* [Problem to work on] Only the lines from the start of the data to the line containing "dobj.location = W.translation;", both included, should be output, exactly and without pictures.

* [Recorded data]
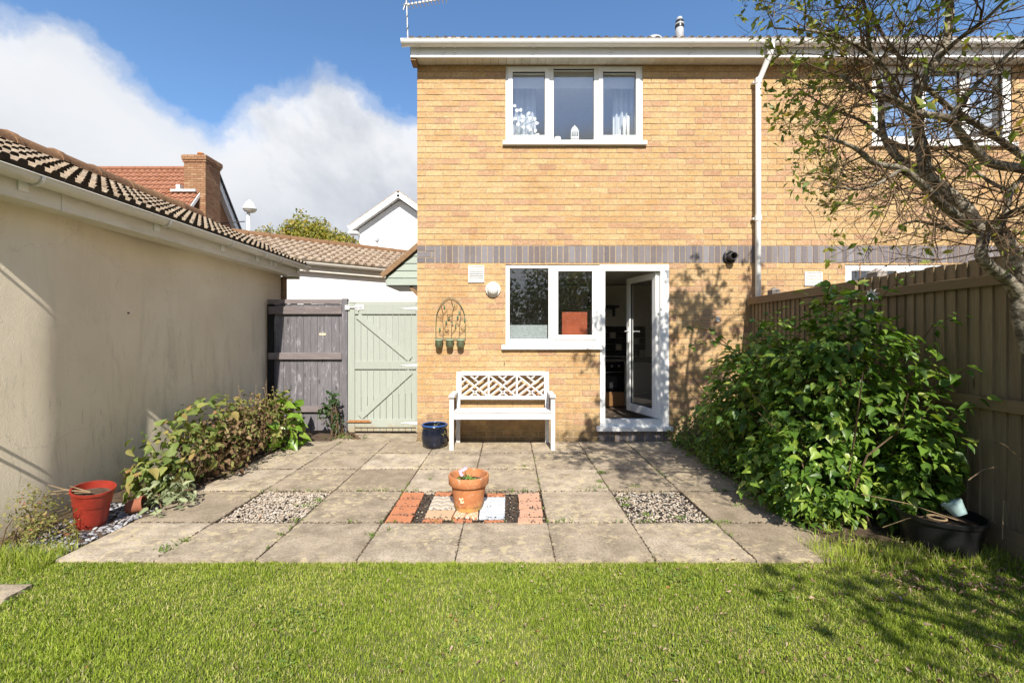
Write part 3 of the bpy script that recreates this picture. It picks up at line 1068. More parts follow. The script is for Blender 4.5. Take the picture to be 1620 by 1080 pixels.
hd = MB().tube([(-leafw + .04, -.03, 1.42), (-leafw + .04, -.075, 1.42), (-leafw + .16, -.08, 1.42)], .010, 8)
hd.box(-leafw + .022, -leafw + .058, -.038, -.030, 1.26, 1.48)
hd.tube([(-leafw + .04, .03, 1.42), (-leafw + .04, .075, 1.42), (-leafw + .16, .08, 1.42)], .010, 8)
for b_, nm, mm in ((dp, 'pane', 'glass'), (dseal, 'seal', 'gutter_seal'), (hd, 'handle', 'white_ceramic')):
    b_.obj(nm, MT[mm], dobj)
for o in [dobj]:
    ang = math.atan2(.665, -.205) - math.pi
    W = Matrix.Translation((wx(1043), HY + .06, 0)) @ Matrix.Rotation(ang, 4, 'Z')
    for ch in (dobj, *dobj.children):
        ch.matrix_parent_inverse = Matrix.Identity(4)
    dobj.matrix_parent_inverse = Matrix.Translation(-Vector(house.location))
    dobj.location = W.translation; dobj.rotation_euler = (0, 0, ang)

# eaves: fascia, soffit boards, gutter, roof
EY = HY - .17
RX1 = NX1 + .05
def eaves(parent, x0, x1, left_end):
    MB().box(x0, x1, EY - .016, EY, 4.845, 5.0).obj('fascia', MT['upvc'], parent, bevel=.002)
    x = x0
    while x < x1 - .01:
        MB().box(x + .002, min(x + .098, x1), EY + .002, HY + .006, 4.865, 4.877, random.random()).obj('soffit_board', MT['old_white_plastic'], parent)
        x += .1
    gr = MB()
    prof = []
    for k in range(13):
        a = math.pi * k / 12
        prof.append((0, -.056 * math.cos(a), -.056 * math.sin(a)))
    inner = [(0, y * .93, z * .93) for _, y, z in reversed(prof)]
    gy, gz = EY - .016 - .058, 5.0
    gx0 = x0 - .085 if left_end else x0
    gr.sheet(prof + inner + [prof[0]], (gx0, gy, gz), (x1, gy, gz))
    gr.tube([(gx0, gy - .056, gz), (x1, gy - .056, gz)], .006, 6)
    if left_end:
        gr.poly([(gx0, gy + p[1] * 1.05, gz + p[2] * 1.05) for p in prof])
        gr.poly([(gx0 - .012, gy + p[1] * 1.12, gz + p[2] * 1.12 + .004) for p in prof])
        gr.sheet([(0, p[1] * 1.12, p[2] * 1.12 + .004) for p in prof], (gx0 - .012, gy, gz), (gx0 + .02, gy, gz))
    go = gr.obj('gutter', MT['upvc'], parent, smooth=False)
    br = []
    xx = x0 + .10
    xs = [x0 + .10, x0 + .42, x0 + .56] if left_end else [x0 + .2]
    q = xs[-1]
    while q + .95 < x1:
        q += .98; xs.append(q)
    for i, q in enumerate(xs):
        bm = MB()
        bm.sheet([(0, p[1] * 1.10, p[2] * 1.10) for p in prof], (q - .011, gy, gz), (q + .011, gy, gz))
        bm.sheet([(0, p[1] * 1.16, p[2] * 1.16) for p in prof], (q - .004, gy, gz), (q + .004, gy, gz))
        bm.box(q - .012, q + .012, EY - .024, EY - .0165, 4.90, 5.0)
        bm.obj('gutter_bracket', MT['upvc'], go)


eaves(house, HX0 - .045, HX1 + .0, True)
eaves(nb, HX1 + .002, RX1, False)
# bargeboard on the gable side
brg = MB()
sl = math.tan(R(32))
brg.poly([(HX0 - .05, EY - .01, 4.845), (HX0 - .05, EY - .01, 5.01), (HX0 - .05, 8.6, 5.05 + (8.6 - EY) * sl), (HX0 - .05, 8.6, 4.85 + (8.6 - EY) * sl)])
brg.poly([(HX0 - .03, EY - .01, 4.845), (HX0 - .03, 8.6, 4.85 + (8.6 - EY) * sl), (HX0 - .03, 8.6, 5.05 + (8.6 - EY) * sl), (HX0 - .03, EY - .01, 5.05)])
brg.box(HX0 - .0505, HX0 + .02, EY + .001, HY - .001, 4.82, 4.864)
brg.obj('bargeboard', MT['brown_trim'], house)
gw = MB(); gw.poly([(HX0 + .05, HY + .25, ZTOP), (HX0 + .05, 11.4, ZTOP), (HX0 + .05, 8.6, ZTOP + 1.85)])
gw.obj('gable', MT['buff_brick'], house)


def roll_tile(wd, ln, rolls, h=.028, th=.018):
    """tile: x across, y up the slope, z out; butt end at y=0"""
    mb = MB()
    prof = []
    for r_ in range(rolls):
        for u, z in ((0, 0), (.05, h * .75), (.14, h), (.46, h), (.56, h * .7), (.62, 0)):
            prof.append(((r_ + u) / rolls * wd, z))
    prof.append((wd, 0))
    def P(x, y, z): return (x, y, z)
    for (x0, z0), (x1, z1) in zip(prof[:-1], prof[1:]):
        mb.poly([P(x0, 0, z0 + th), P(x1, 0, z1 + th), P(x1, ln, z1 + th * .2 - .02), P(x0, ln, z0 + th * .2 - .02)])
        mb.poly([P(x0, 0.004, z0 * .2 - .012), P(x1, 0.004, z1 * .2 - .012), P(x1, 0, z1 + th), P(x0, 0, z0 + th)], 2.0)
    mb.poly([(0, 0, th), (0, ln, -.017), (0, ln, -.03), (0, 0, -.012)])
    mb.poly([(wd, 0, -.012), (wd, ln, -.03), (wd, ln, -.017), (wd, 0, th)])
    return mb


def tile_field(parent, origin, u, s, ncol, nrow, wd, gauge, mtn, rolls=2, individual=True, name='roof_tile', cut=None, h=.028, stagger=0):
    u = Vector(u).normalized(); s = Vector(s).normalized(); n = u.cross(s).normalized()
    if n.z < 0: n = -n
    base = roll_tile(wd * .985, gauge * 1.12, rolls, h)
    me = base.mesh(name, MT[mtn])
    j = MB()
    for r_ in range(nrow):
        for c in range(ncol):
            o = Vector(origin) + u * (c * wd) + s * (r_ * gauge) + n * (.012 + random.uniform(0, .003))
            if cut and not cut(o + u * wd * .5 + s * gauge * .5):
                continue
            uu = (u + s * random.uniform(-.008, .008)).normalized()
            ss = n.cross(uu) if (n.cross(uu)).dot(s) > 0 else uu.cross(n)
            M = Matrix(((uu.x, ss.x, n.x, o.x), (uu.y, ss.y, n.y, o.y), (uu.z, ss.z, n.z, o.z), (0, 0, 0, 1)))
            if individual:
                t_ = link(name, me, parent)
                t_.matrix_parent_inverse = Matrix.Identity(4)
                t_.matrix_local = world_of(parent).inverted() @ M
            else:
                b = len(j.v)
                tt = random.random()
                j.v += [tuple(M @ Vector(p)) for p in base.v]
                j.f += [tuple(b + i for i in f) for f in base.f]
                j.t += [q if q > 1.5 else tt for q in base.t]
    if not individual:
        return j.obj(name + 's' if False else name, MT[mtn], parent, kind='stuff')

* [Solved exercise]
Write part 3 of the bpy script that recreates this picture. It picks up at line 1068. More parts follow. The script is for Blender 4.5. Take the picture to be 1620 by 1080 pixels.
hd = MB().tube([(-leafw + .04, -.03, 1.42), (-leafw + .04, -.075, 1.42), (-leafw + .16, -.08, 1.42)], .010, 8)
hd.box(-leafw + .022, -leafw + .058, -.038, -.030, 1.26, 1.48)
hd.tube([(-leafw + .04, .03, 1.42), (-leafw + .04, .075, 1.42), (-leafw + .16, .08, 1.42)], .010, 8)
for b_, nm, mm in ((dp, 'pane', 'glass'), (dseal, 'seal', 'gutter_seal'), (hd, 'handle', 'white_ceramic')):
    b_.obj(nm, MT[mm], dobj)
for o in [dobj]:
    ang = math.atan2(.665, -.205) - math.pi
    W = Matrix.Translation((wx(1043), HY + .06, 0)) @ Matrix.Rotation(ang, 4, 'Z')
    for ch in (dobj, *dobj.children):
        ch.matrix_parent_inverse = Matrix.Identity(4)
    dobj.matrix_parent_inverse = Matrix.Translation(-Vector(house.location))
    dobj.location = W.translation; dobj.rotation_euler = (0, 0, ang)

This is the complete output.